Earlier this month, Larry Stickney, of Arlington, filed paperwork with the aim of gathering enough signatures to put Referendum 71 on a statewide ballot. The ballot measure seeks to overturn new domestic partnership rights involving jobs, work benefits and legal proceedings. More than 5,000 domestic partnerships are now registered in our state.
Pierce, 52, and Worthen have both been married before. They met last year when Worthen answered a personals "men seeking women" ad Pierce posted on Craigslist. It said, "Loves to laugh." Worthen said she wrote back, "Can you make me laugh?"
After chatting online for a month, the Everett pair met at a coffee shop in Snohomish. It didn't take long before they were serious about spending their lives together. What did they see in each other?
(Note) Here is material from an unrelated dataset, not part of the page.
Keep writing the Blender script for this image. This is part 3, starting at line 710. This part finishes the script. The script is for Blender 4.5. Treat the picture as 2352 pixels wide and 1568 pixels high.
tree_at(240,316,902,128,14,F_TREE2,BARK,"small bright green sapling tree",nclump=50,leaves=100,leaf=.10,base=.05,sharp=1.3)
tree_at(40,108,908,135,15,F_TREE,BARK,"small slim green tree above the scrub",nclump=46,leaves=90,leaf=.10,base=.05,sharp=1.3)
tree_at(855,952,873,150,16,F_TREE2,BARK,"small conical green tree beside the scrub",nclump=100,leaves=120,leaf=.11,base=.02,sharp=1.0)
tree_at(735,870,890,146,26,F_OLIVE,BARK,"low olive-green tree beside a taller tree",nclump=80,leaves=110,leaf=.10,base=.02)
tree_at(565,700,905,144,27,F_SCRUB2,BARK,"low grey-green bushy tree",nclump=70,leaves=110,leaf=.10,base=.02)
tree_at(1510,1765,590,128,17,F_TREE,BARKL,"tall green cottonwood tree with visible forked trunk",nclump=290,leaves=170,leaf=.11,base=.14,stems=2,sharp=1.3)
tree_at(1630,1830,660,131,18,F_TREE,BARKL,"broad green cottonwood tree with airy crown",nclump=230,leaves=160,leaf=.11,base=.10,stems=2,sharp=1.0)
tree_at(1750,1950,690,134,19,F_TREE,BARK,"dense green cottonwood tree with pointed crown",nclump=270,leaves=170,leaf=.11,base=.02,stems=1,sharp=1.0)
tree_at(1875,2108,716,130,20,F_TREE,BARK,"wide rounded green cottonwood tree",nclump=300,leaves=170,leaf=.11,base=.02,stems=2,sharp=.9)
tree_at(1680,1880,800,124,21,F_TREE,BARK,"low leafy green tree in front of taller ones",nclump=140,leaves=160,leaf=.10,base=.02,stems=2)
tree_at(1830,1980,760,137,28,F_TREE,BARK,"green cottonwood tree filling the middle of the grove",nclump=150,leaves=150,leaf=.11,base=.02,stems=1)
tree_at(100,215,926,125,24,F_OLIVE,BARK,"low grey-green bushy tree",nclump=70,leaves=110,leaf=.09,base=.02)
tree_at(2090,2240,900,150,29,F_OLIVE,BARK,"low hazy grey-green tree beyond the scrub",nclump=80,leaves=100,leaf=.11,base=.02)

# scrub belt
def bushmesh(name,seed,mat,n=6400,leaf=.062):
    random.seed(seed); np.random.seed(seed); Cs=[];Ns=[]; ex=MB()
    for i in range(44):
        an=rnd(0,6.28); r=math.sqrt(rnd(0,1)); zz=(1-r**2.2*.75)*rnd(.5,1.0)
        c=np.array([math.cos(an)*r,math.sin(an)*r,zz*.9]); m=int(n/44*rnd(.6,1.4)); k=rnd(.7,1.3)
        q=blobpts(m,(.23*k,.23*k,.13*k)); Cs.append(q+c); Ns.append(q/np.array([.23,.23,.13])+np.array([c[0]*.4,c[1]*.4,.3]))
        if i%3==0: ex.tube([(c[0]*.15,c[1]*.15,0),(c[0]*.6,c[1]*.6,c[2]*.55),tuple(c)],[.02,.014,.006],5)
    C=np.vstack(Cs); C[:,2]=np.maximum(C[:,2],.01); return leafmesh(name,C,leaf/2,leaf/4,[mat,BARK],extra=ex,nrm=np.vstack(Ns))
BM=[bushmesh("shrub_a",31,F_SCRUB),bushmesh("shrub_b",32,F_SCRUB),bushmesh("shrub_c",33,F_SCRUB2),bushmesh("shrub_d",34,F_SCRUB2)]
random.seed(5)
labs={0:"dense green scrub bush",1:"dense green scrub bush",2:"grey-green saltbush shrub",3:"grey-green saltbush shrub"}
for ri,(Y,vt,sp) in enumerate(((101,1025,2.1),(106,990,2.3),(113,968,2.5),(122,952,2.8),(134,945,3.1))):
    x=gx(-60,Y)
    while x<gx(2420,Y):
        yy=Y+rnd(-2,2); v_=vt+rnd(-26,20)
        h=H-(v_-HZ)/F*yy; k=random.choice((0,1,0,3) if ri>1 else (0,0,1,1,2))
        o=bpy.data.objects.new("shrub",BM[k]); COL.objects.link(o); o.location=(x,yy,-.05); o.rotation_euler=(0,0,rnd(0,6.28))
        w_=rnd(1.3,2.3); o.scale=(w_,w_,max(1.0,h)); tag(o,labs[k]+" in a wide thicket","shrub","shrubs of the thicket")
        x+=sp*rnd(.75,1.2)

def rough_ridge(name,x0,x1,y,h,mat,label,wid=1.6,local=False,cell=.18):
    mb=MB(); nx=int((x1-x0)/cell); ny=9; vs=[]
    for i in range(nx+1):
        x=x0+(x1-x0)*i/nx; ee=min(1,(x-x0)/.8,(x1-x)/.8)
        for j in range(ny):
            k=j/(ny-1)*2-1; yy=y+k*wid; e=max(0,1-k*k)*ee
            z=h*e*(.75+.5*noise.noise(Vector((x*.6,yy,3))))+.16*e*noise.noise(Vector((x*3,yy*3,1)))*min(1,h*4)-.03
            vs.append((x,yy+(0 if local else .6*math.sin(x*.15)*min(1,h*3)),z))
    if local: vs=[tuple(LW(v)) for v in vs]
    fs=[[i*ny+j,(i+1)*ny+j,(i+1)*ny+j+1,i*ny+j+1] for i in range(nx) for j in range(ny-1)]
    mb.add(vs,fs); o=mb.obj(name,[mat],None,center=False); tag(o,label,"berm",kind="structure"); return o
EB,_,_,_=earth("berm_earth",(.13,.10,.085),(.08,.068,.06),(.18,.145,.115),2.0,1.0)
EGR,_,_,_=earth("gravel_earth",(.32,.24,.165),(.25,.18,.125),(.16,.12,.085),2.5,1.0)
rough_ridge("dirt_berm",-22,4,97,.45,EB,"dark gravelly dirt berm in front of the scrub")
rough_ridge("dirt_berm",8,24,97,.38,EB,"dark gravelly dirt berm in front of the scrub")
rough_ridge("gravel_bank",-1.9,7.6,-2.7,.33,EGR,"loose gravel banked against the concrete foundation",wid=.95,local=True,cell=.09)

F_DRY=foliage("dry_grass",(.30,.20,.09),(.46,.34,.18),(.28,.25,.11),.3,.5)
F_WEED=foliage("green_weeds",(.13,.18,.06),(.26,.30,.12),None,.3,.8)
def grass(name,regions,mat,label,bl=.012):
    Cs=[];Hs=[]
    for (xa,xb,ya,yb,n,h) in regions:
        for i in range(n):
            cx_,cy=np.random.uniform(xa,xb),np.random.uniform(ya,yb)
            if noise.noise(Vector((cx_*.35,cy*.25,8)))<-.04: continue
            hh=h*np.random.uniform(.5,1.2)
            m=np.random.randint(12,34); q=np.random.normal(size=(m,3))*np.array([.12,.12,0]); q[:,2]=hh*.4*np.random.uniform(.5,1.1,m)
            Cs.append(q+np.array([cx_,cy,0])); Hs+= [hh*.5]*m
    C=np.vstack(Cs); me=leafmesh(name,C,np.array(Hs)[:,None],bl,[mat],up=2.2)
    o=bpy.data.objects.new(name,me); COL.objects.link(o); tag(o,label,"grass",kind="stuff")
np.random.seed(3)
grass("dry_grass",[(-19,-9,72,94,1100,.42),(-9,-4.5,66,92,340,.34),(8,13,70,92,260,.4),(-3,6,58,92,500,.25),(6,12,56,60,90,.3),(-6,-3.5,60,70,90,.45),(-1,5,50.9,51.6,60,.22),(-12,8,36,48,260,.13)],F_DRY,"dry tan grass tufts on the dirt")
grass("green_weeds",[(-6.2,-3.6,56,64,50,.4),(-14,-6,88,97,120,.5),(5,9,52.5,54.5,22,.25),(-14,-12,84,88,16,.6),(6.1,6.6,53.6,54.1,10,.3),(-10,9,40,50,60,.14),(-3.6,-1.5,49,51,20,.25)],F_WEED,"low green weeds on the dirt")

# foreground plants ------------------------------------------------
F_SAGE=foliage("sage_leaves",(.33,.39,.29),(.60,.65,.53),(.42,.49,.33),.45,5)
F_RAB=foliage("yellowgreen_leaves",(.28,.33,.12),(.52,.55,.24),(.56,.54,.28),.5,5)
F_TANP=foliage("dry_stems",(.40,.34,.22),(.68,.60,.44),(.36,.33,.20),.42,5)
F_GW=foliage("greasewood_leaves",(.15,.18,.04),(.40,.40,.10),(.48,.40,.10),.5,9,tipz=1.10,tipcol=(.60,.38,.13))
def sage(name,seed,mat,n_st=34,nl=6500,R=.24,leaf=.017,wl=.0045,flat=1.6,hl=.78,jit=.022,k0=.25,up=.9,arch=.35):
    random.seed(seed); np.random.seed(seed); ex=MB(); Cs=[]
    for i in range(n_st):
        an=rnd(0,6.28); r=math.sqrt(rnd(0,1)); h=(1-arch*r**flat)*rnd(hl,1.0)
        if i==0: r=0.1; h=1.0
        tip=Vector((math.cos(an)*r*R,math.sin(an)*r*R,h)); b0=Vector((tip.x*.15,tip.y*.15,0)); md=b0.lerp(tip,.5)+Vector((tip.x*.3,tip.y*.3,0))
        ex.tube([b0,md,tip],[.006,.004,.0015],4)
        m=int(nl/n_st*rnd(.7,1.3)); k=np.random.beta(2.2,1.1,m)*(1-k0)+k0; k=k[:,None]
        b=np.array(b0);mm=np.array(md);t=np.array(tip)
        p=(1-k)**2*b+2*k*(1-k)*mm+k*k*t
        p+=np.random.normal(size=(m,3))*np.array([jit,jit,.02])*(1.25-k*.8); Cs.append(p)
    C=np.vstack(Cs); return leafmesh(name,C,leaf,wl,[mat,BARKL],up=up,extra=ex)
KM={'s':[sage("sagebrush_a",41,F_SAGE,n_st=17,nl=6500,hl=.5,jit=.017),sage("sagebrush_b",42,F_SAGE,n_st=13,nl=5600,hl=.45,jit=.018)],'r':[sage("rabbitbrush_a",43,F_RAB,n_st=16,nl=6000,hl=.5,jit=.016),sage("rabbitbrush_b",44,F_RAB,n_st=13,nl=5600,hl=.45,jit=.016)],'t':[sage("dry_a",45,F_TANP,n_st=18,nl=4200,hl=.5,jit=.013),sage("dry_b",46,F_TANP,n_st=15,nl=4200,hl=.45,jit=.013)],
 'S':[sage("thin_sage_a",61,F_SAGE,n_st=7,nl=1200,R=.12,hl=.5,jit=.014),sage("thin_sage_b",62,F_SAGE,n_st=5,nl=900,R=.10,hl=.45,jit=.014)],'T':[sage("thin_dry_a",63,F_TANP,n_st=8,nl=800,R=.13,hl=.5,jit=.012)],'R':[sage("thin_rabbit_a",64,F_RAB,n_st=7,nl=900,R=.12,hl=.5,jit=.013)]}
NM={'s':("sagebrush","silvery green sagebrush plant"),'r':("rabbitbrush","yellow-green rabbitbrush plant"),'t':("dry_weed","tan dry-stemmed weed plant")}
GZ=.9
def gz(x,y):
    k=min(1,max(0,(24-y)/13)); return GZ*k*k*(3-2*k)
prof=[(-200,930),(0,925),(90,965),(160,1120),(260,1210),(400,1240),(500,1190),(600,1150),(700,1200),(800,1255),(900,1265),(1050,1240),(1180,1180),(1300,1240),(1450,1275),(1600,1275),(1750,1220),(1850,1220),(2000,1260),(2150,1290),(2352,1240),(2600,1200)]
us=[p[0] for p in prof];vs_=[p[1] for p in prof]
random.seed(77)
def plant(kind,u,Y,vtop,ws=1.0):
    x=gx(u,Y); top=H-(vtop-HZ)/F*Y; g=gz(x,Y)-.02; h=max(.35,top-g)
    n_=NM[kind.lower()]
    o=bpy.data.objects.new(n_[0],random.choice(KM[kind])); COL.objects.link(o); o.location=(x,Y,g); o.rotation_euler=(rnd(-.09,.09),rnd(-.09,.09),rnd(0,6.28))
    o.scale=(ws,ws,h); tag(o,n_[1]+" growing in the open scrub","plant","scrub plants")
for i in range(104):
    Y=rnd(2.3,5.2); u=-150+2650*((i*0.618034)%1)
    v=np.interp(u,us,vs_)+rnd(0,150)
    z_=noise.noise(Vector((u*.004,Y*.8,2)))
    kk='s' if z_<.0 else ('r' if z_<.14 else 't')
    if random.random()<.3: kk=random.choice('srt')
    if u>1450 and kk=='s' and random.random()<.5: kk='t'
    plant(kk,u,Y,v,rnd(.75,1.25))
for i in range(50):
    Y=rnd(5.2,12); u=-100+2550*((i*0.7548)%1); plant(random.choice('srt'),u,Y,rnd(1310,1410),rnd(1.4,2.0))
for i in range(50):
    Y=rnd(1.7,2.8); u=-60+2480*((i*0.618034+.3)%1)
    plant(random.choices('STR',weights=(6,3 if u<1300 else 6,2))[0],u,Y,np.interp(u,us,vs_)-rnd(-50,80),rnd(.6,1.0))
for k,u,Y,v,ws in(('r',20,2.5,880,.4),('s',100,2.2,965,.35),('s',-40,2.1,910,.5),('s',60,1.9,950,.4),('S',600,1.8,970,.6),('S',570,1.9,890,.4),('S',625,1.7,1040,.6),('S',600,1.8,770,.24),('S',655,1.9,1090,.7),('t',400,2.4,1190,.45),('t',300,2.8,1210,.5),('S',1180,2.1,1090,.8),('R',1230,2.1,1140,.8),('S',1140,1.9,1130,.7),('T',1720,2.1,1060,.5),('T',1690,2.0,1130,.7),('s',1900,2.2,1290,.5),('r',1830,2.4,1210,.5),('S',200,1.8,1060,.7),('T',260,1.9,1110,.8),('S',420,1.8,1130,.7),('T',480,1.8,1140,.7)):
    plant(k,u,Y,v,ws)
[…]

"Mostly it was our attraction to being compassionate with other people -- his kindness for other people," said Worthen, who's been in social work. Pierce, now a manager with a retail chain, spent seven years working at a Unity Church in Portland, Ore. They have older children, and Pierce has an adopted 12-year-old son.
"Initially this was my stand, but he feels strongly he'll support me in this," Worthen said.
Pierce said his views have evolved, particularly since learning that a friend he'd known for 22 years is gay. "I had no idea," he said.
Both say their choice is a sacrifice. "Maybe at some point down the road we'll get married," Worthen said.
That point, they say, is when all loving adult couples can be married.